AU – La position du Président a été très clair, il a condamné sans nuance, il a parlé d’une invasion, d’une atteinte à la souveraineté et a exprimé sa solidarité avec les victimes. Je crois que le tweet du président, court et précis, parle de lui-même de l’axe de la politique étrangère en la matière. Bien sûr, il y a des relations bilatérales, des relations commerciales, qui sont toujours prises en considération, mais en ce qui concerne l’invasion russe, le président a été très clair. Nous allons continuer à plaider et à insister pour reprendre les canaux diplomatiques et multilatéraux, car si nous n’insistons pas sur cette solution, seuls plus de gens mourront et la crise s’aggravera. De ce petit pays qu’est le Chili, notre voix sera d’élever l’urgence de se rasseoir à la table des négociations, de chercher à nouveau des solutions diplomatiques, à une crise qui, quelles que soient ses causes, la vérité c’est qu’il y a une invasion, il y a des innocents qui meurent, la vérité est que cela provoque une crise migratoire, des gens qui doivent quitter leur pays, se déplacer vers des pays qui ont subi une crise économique à cause de la pandémie. Donc, ce n’est pas seulement la crise du système multilatéral et de la diplomatie, il y a ici une crise humanitaire qui touche des millions de personnes, et au final c’est l’axe central, la vie des gens qui préoccupe le Président Boric. Il n’y a pas beaucoup de présidents qui parlent avec autant d’empathie de la vie des gens. Notre rôle, dans des situations de crise comme celle-ci ou d’autres, c’est de protéger les victimes et de rechercher les meilleures solutions. Si cela conduit à parler avec des gouvernements qui violent les droits de l’homme, bien sûr que nous le ferons, car ce qui compte, c’est de trouver des solutions pour mieux protéger les personnes.

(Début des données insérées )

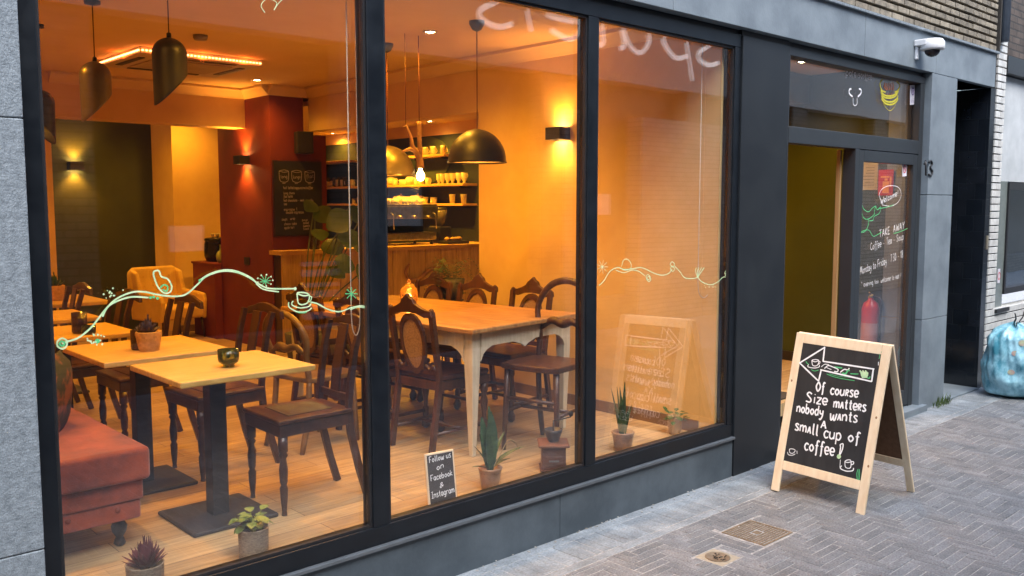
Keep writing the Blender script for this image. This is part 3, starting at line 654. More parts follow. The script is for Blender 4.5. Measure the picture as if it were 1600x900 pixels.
wall(M_olive, 7.75, 7.9, .102, 3.6, .0, CEIL); wall(M_olive, 4.972, 7.75, 3.5, 3.6, .0, CEIL) if False else None
wall(M_olive, 7.46, 7.75, 3.5, 3.6, .0, CEIL)
struct(B(7.62, 7.748, .16, .29, .05, CEIL).build('lining_and_glow_strip', mat('oak_and_glow_tone', (.4,.25,.11), (.32,.19,.08), scale=4, rough=.5, stretch=(4,4,.5))))
by_ = at(1350,134,z=CEIL-.001).y; bz_ = at(1310,168.6,y=by_).z
struct(B(4.975, 7.74, by_, by_+.2, bz_, CEIL-.001).build('hall_beam', mat('hall_beam_paint', (.12,.11,.08), rough=.8)))
struct(B(7.735, 7.7495, .3, 3.5, ZF, ZF+.09).build('skirting', M_blackm)); struct(B(6.42, 6.445, .11, .14, .06, 2.16).build('lining_and_glow_strip', mat('oak_and_glow_tone', (.55,.36,.18))))  # thin strip by the door is interior brightness put into oak colour
mt_ = thing('door_mat', 'dark ribbed door mat just inside the entrance', 'door mat', (0,0,0)); B(5.55, 6.35, .36, .9, ZF, ZF+.012).build('mat', mat('coir_mat', (.05,.04,.03), (.03,.025,.02), scale=90, rough=.95, bump=.6), mt_)
# cornice and skirting
def cornice(name, p, q, inward):
    p, q, inward = Vector(p), Vector(q), Vector(inward)
    poly = [(0,0),(0,-.10),(.012,-.10),(.02,-.085),(.05,-.05),(.07,-.03),(.085,-.022),(.085,0)]
    m_ = MB(); m_.prism(poly, p, inward, (0,0,1), q-p); return struct(m_.build(name, M_ceil))
cornice('cornice', (WALLX-.001,.11,CEIL-.001), (WALLX-.001,5.09,CEIL-.001), (-1,0,0))
cornice('cornice', (2.5,5.619,CEIL-.001), (4.37,5.619,CEIL-.001), (0,-1,0)); cornice('cornice', (4.379,5.61,CEIL-.001), (4.379,5.1,CEIL-.001), (-1,0,0)); cornice('cornice', (4.37,5.099,CEIL-.001), (4.80,5.099,CEIL-.001), (0,-1,0))
M_skirt = mat('skirting_wood', (.2,.12,.07), (.15,.09,.05), scale=5, rough=.5)
struct(B(WALLX-.012, WALLX-.0005, .21, 2.41, ZF, ZF+.08).build('skirting', M_skirt)); struct(B(4.21, 4.9, 7.085, 7.099, ZF, ZF+.08).build('skirting', M_skirt))
struct(B(2.0, 2.49, 5.605, 5.6195, ZF, ZF+.08).build('skirting', M_skirt))
# ------------------------------------------------------------------ lights inside
def downlight(x, y, z, e, label, cut=True):
    t = thing('downlight', label, 'downlight', (x, y, z), group='recessed ceiling spots')
    m_ = MB(); m_.lathe([(.036,-.001),(.05,-.001),(.05,-.006),(.036,-.008),(.036,-.001)], n=24, cap=False); m_.build('trim_ring', M_steel, t)
    m_ = MB(); m_.lathe([(.0,-.0035),(.034,-.0035)], n=20); m_.build('lens', M_dl, t)
    light('downlight_lamp', 'SPOT', (0,0,-.02), e, t, color=WARM, size=.035, spot=150, blend=.9)
    return t
p = at(390,127,z=CEIL); downlight(p.x, p.y-.15, CEIL, 55, 'round ceiling spot between the air unit and the red column')
p = at(672,49,z=CEIL); downlight(p.x, p.y, CEIL, 75, 'round ceiling spot beside the black dome pendant')
p = at(672,189,z=2.80); downlight(p.x, p.y, 2.80, 60, 'round spot above the right end of the bar shelves')
p = at(520,208,z=2.80); downlight(p.x, min(p.y,8.8), 2.80, 60, 'round spot above the left end of the bar shelves')
PX590 = at(590,60,z=CEIL)
for x, y, lb in ((1.15,.95,'above the velvet bench'),(2.3,.9,'above the slat back chair nearest the window'),(1.2,2.6,'above the third oak table'),(3.15,1.1,'above the near side of the long table'),(1.4,4.5,'above the furthest oak table'),(PX590.x,PX590.y,'above the far end of the long table')):  # extra spots added to light the room evenly
    downlight(x, y, CEIL, 85, 'added fill spot '+lb)
downlight(6.3, 1.3, CEIL, 130, 'added fill spot inside the entrance'); downlight(6.95, .75, CEIL, 90, 'added fill spot behind the glass door'); downlight(6.0, 1.9, CEIL, 150, 'added fill spot deeper in the entrance hall'); downlight(3.3,6.9,CEIL,60,'added fill spot over the armchair corner')  # added spots that brighten the hall, door side and armchair corner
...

PL – En quelques mots, comment définiriez-vous la politique étrangère de votre administration dans les mois à venir ?

AU – Féministe, multilatérale, avec une forte composante axée sur les droits humains.

Notes :

1 “Le Chili s’est reveillé” Expression faisant reference aux manifestations qui ont éclater en octubre 2019.

2 Ministre des affaires étrangères de Michelle Bachelet – 2014-2018.